A Tale of Two Districts

Michelle Mataraso has three children who attend P.S. 6 Lillie D. Blake, a traditional elementary school on the Upper East Side of Manhattan. Every day, they “bring something home to put on the fridge,” Mataraso, a homemaker who used to be a teacher, said. Felix Jimenez’s son is a third-grader at P.S. 178 Saint Clair McKelway, an elementary- and middle school in Brownsville, Brooklyn. He said the one time his son brought something from school to show, it was bite marks he got in a fight. “He hates going to school,” said Jimenez, an electrician, about his eight-year-old.

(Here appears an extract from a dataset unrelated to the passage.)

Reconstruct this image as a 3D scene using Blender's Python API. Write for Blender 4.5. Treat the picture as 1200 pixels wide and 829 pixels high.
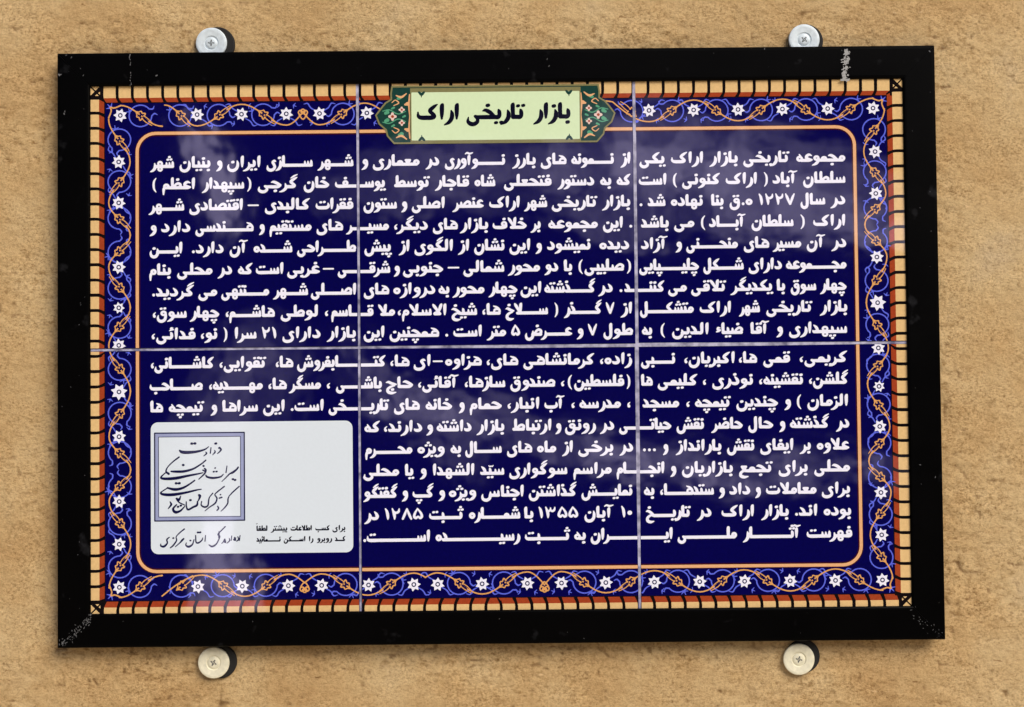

New York is a city of contrasts. It has the largest income gap of any city in the United State, according to U.S. Census Data from 2005 to 2009. The richest 10 percent in the city are 13.5 times richer than the poorest 10 percent of the population.

One reflection of the city’s haves and have nots is the vast difference between its 1,700 public schools, the learning environment they provide, and the neighborhoods they inhabit.

School District 2, where P.S. 6 is located, includes neighborhoods like the Upper East Side and Chelsea. School District 23, where P.S. 178 is located, encompasses Ocean Hill and Brownsville. Child poverty is lowest in the Upper East Side at 2 percent; it is  highest in  Brownsville at 53 percent.

The map below shows 40 elementary- and middle schools in Manhattan and 23 in Brooklyn. Schools in Brownsville have higher poverty rates on average than schools in District 2 in Manhattan, and lower grades, too.


School Poverty Clusters in Brownsville and Lower Manhattan.

Graphic created based on data from the Department of Education progress reports.

School poverty rate in percent, based on DOE data:

LOW: 5 to 28.5

MEDIUM: 28.5 to 52

HIGH: 52 to 75.5

VERY HIGH: 75.5 to 99


School poverty is measured by the number of children who qualify for free or reduced lunch. The rate is 82.3 percent for Brownsville’s 23 elementary and middle schools. Seven of its district schools received an “A” on the most recent Department of Education report cards, while three received “F’s.” P.S. 178 ranks at the top of the poverty scale with 86 percent of its 575 children qualifying for free lunch.  The school is 83 percent black, with 15 percent Hispanic. Last year, it received a “C” from the city’s report card.

Jimenez believes the low scores reflect a poverty of resources and after-school programs provided by the city.  He said he does not feel comfortable dropping his son off at P.S. 178 in the morning. “There’s no teacher, no kind of supervision in the schoolyard,” Jimenez said. Nor, he added, are there after school enrichment opportunities for the children.

Not surprisingly, schools in District 2 have much lower poverty rates and much higher grades: the average poverty rate in the district’s 40 schools  is about 38 percent; 20 schools received an “A,” while only one received an “F.”

The report cards are an imperfect measure of individual learning, but in the aggregate they provide a picture of inequity. Eighty-five percent of the report card score is based on math and reading standardized scores; 60 percent of which measure growth in scores from one year to the next. The other 15 percent reflects parents’ and students’ survey responses to the school’s environment.

At P.S. 6 on the East Side, the poverty rate for its 789 children is 5 percent. Its racial makeup is the mirror opposite of P.S. 178; it is 72 percent white, 10 percent  Hispanic, and 3 percent black. Its school report grade was an “A” last year.

“My kids love it, it makes them very happy,” Mataraso said.

Students are taught an instrument by outside musicians or participate in a ballroom dancing classes. These programs are funded by the parents in the school. Mataraso also praised the after-school chess club, the school’s “very big” library and the “warm and loving” staff. “There’s nothing I would change about the school.”